中国政府、半導体企業買収を加速化 民間投資会社を隠れ蓑に=仏メディア

2021/11/22
更新: 2021/11/22

半導体分野での遅れを取り戻すため、中国政府は民間投資会社を使って、水面下でフランスをはじめとする外国の半導体メーカーの買収を着々と進めている。仏国営放送RFIがこのほど、報じた。

5月中旬、中国の民間投資ファンドである智路資本(Wise Road Capital)は、仏半導体ウエハー測定・検査装置メーカーのユニティSCに買収意向表明書を提出した。

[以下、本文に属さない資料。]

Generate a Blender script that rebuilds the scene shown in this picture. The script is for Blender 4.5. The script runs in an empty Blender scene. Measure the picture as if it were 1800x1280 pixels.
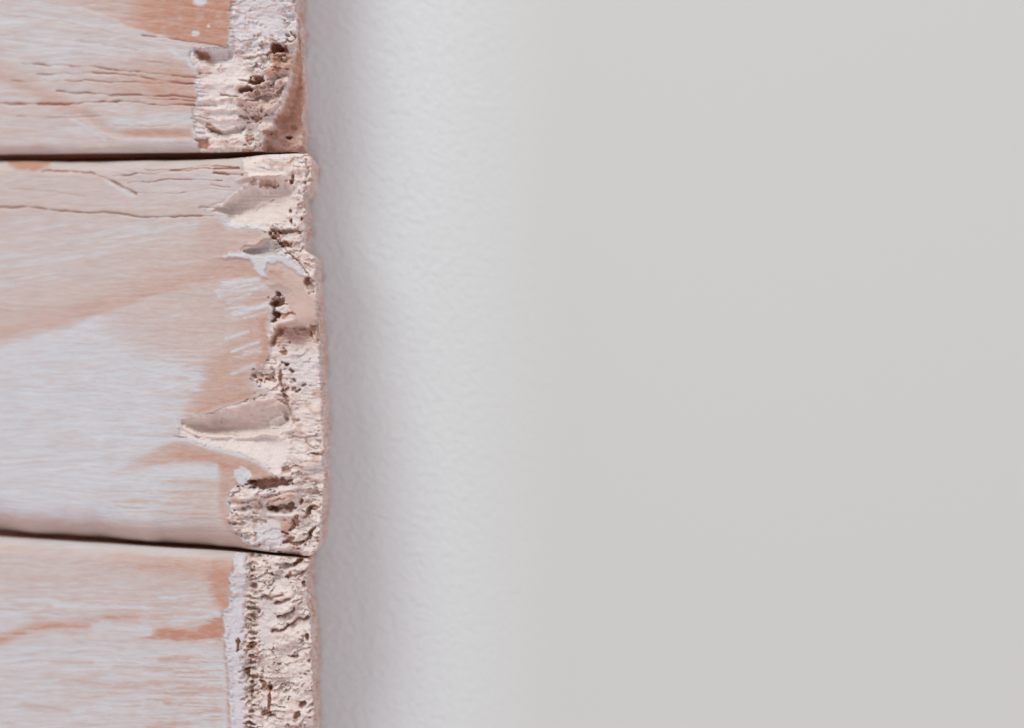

2017年に設立され、半導体を中心としたテクノロジー企業への投資を目的としている智路資本は自社ホームページで「民間企業」「独立経営」と記載しているが、オランダの経済情報会社ダテンナ(Datenna)によると、同投資ファンドの主要株主らは中国政府と密接な関係を保ち、実質上、中国政府の管制下に置かれている。

ユニティSCは、前年度の売上高は2500万ユーロ(約32億円)だったが、集積回路のエッチングに使われる重要な技術の開発に成功したため、将来性が見込まれている。

今回の買収は、智路資本にとって初めての海外買収ではない。香港の英字紙「サウスチャイナ・モーニング・ポスト」によると、同社が買収した海外の半導体メーカーのうち、数社は研究や生産の拠点を中国に移した。

シンガポールのUTAC社(United Test and Assembly Centre)は買収の1カ月後、中国山東省に工場を設立すると発表した。

1カ月前にシーメンス社から買収したドイツのフーバコントロール(Huba Control)社はすでに一部の生産を中国四川省に移した。

2020年7月に設立され、半導体センサー製造に特化するオーストリアのAMS社との合弁会社は、安徽省に工場を設けた。

仏シンクタンク、モンテーニュ研究所のアジア部門の責任者マオジ・ドゥ氏は、「中国政府が世界でリーダーシップを築くには、技術の発展が不可欠」と指摘した。

中国の自国製は現在、年間半導体消費量の15%程度しか賄っていない。残りは日本や台湾の大手メーカーに頼っている。2020年、中国の半導体輸入額は3500億米ドル(約40兆円)に達し、石油の購入総額を上回った。

習近平指導部が2015年に打ち出した「中国製造2025」という国家長期戦略は、2025年までに「次世代情報技術(半導体、5G)」を含む10の重点分野で「世界製造強国」を目指している。

元オランダ外交官で、前述のダテンナ社のヤープ・ファン・エッテン最高経営責任者(CEO)は、「半導体買収の分野では、中国政府は民間投資ファンドの陰に隠れて積極的に関わっている」と述べた。

フランスでは、外国資本による半導体部門の買収は、仏経済省の認可を受けなければならない。智路資本の買収計画について、仏経済省もユニティSC 社も現時点ではコメントしていない。

欧州連合(EU)は2019年春、加盟国にセンシティブな技術への外国投資を報告する義務を定め、審査体制を強化すると宣言した。